Se o esquecimento e o silêncio são cheios de memória, cheios de vida, o áudio tem dificuldade em capturar essa vida. Eu me senti diligente, mas não envolvida, enquanto seguia a voz ao redor de Villa Grimaldi. Foi uma experiência pedagógica; um exercício físico em Nunca Mais.
O que esse tour pede de mim? A voz agradece a minha visita. Ela explica que Villa Grimaldi é um traço material e simbólico do Terrorismo de Estado de Augusto Pinochet. A explicação claramente mostra a prática criminosa ligada às políticas econômicas neoliberais. Ela fala que a visita é uma volta ao passado. Mesmo assim, “nós esperamos” (diz a voz não identificada) que isso promova uma reflexão sobre o presente e um ímpeto para acabar com os abusos dos direitos humanos em todo o mundo. Se “eu” estou interessada em saber mais, então, por favor, visite a página da web etc. Ela me dá também um número de celular.
Eu levo o headphone de volta ao escritório e pergunto à mulher na recepção sobre a narração do áudio. Ela pensou que tinham escolhido uma atriz jovem sem nenhuma ligação direta ao passado violento porque eles queriam que as novas gerações pudessem se identificar.
Villa Grimaldi, então, não é mais sobre Matta, trauma e justiça.
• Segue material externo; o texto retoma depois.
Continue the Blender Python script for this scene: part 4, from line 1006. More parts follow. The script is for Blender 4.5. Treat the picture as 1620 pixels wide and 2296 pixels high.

É sobre fazer a próxima geração entender a sua história. Isso, então, é o próprio futuro previsto por Matta em seu livreto, mas ele não faz parte desse novo momento pós – sobreviventes. A memória foi realizada e agora as frentes de batalha foram desenhadas diferentemente. Com Bachelet sem o cargo político depois da proibição constitucional de reeleição sequencial, o homem de negócios de direita Sebastián Piñera virou presidente em 2010. Villa Grimaldi e o Museu da Memória perderam quase metade da sua verba operacional. Eu passo um tempo conversando com a mulher no Centro de Visitantes. Seu pai foi um prisioneiro em Villa Grimaldi que nunca falou sobre sua experiência lá, embora ele tenha voltado ao sítio de memória algumas vezes. O repouso oferecido pela domesticação de Villa Grimaldi e pela voz tranquilizante não é tão imperturbável quanto parece. Esses ainda são espaços contraditórios, presentes contraditórios e passados contraditórios.